2011 will be a hard year to forget. I found myself living in Joplin, a city torn apart by a devastating Tornado. 161 people died and thousands of my neighbors lost their homes. I lost my job. My mother died. My uncle Andrew died. My cousin Vince died too. (He was my age.) If I wanted to dwell on these and other highlights of a miserable year I could certainly get mighty depressed. But, ironically almost the opposite occurs. In spite of the sadness and loss there is remarkable renewal and fond memories that inspire me.
The natural catastrophe that hit Joplin spared me and the job loss heightened my awareness of the amazing spirit and drive of the people around me who, in spite of dismal circumstances, were showing me (and the rest of the world) what it means to have faith. Good people were picking up pieces of rubble and debris and slowly, but surely, rebuilding their lives.

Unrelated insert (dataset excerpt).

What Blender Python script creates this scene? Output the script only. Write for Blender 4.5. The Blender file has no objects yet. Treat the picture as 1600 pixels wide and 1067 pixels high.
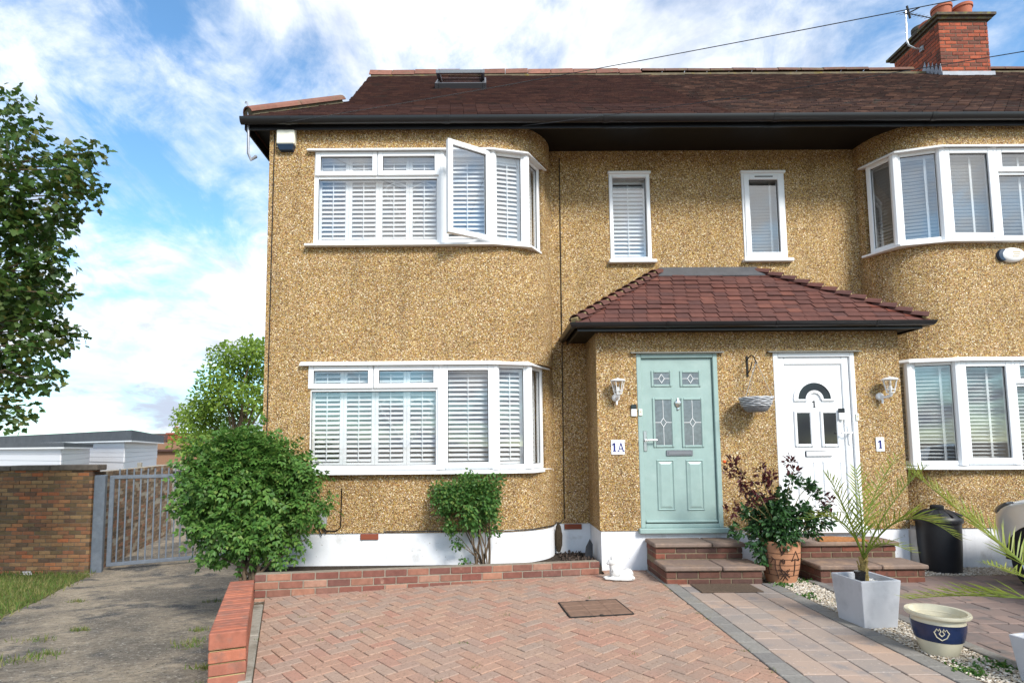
import bpy, bmesh, math, random
import numpy as np
from mathutils import Vector, Matrix
random.seed(7); np.random.seed(7)
SC = bpy.context.scene; COL = SC.collection
# ---------------------------------------------------------------- camera
F = 880.0; D = 6.61654; HC = 1.45356
YAW, PIT, ROL = math.radians(0.21308), math.radians(4.6873), math.radians(-0.46083)
fw = Vector((math.sin(YAW), math.cos(YAW), 0)); rt = Vector((math.cos(YAW), -math.sin(YAW), 0)); up = Vector((0, 0, 1))
fw2 = math.cos(PIT)*fw + math.sin(PIT)*up; up2 = -math.sin(PIT)*fw + math.cos(PIT)*up
rt3 = math.cos(ROL)*rt + math.sin(ROL)*up2; up3 = -math.sin(ROL)*rt + math.cos(ROL)*up2
cam = bpy.data.cameras.new('camera'); co = bpy.data.objects.new('camera', cam); COL.objects.link(co)
co.matrix_world = Matrix(((rt3.x, up3.x, -fw2.x, 0), (rt3.y, up3.y, -fw2.y, -D), (rt3.z, up3.z, -fw2.z, HC), (0, 0, 0, 1)))
cam.sensor_width = 36; cam.lens = F/1600*36; cam.shift_x = 36.13/1600; cam.shift_y = 90.7/1600
cam.clip_start = 0.05; cam.clip_end = 3000
SC.camera = co
# ---------------------------------------------------------------- sky, sun, exposure
SUN_EL, SUN_AZ = math.radians(38), math.radians(150)      # azimuth clockwise from +Y: behind the viewer, to the right
w = bpy.data.worlds.new('World'); SC.world = w; w.use_nodes = True
nt = w.node_tree; nt.nodes.clear(); N = nt.nodes.new; L = nt.links.new
sky = N('ShaderNodeTexSky'); sky.sky_type = 'NISHITA'; sky.sun_disc = False
sky.sun_elevation = SUN_EL; sky.sun_rotation = SUN_AZ; sky.air_density = 1.0; sky.dust_density = 0.5; sky.ozone_density = 2.5
tc = N('ShaderNodeTexCoord'); sp = N('ShaderNodeSeparateXYZ'); L(tc.outputs['Generated'], sp.inputs[0])
def wm(op, a, b=None, c=None):
    n = N('ShaderNodeMath'); n.operation = op
    for i, v in enumerate((a, b, c)):
        if v is None: continue
        if isinstance(v, (int, float)): n.inputs[i].default_value = v
        else: L(v, n.inputs[i])
    return n.outputs[0]
zz = wm('ADD', wm('MAXIMUM', sp.outputs[2], 0.0), 0.30)
cv = N('ShaderNodeCombineXYZ'); L(wm('DIVIDE', sp.outputs[0], zz), cv.inputs[0]); L(wm('DIVIDE', sp.outputs[1], zz), cv.inputs[1])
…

Death is a natural part of life. When my mom died my sadness was quickly overwhelmed by the memories of who she was and how many people she enriched during her time on this earth. She was a part of hundreds of community theater projects as an actor and director. Through her, I started to observe the dramatic in everyday existence. Similarly my uncle, a teacher and fine artist, inspired me to see. Andrew knew than his talent began with the ability to recognize the beauty in things. He offered compositions that were full of expression and color. My cousin Vince was always searching. He left us too soon. While he never lived up to his aspirations, his time was up. The world lost a witty and charming soul. Vince, perhaps most of all, reminds me that life it too short and too precious to waste even a moment of it.
Still, the Cardinals won the World Series. I got to see the Thanksgiving Day parade in New York with my wife, Lynn and terrific grown up children, Lindsey and Ben. Theater and Fine Art live on. People are helping people and even the uncertainty of tough times open up an infinite number of possibilities. Renew. Rebuild. Aspire. It’s a wonderful life!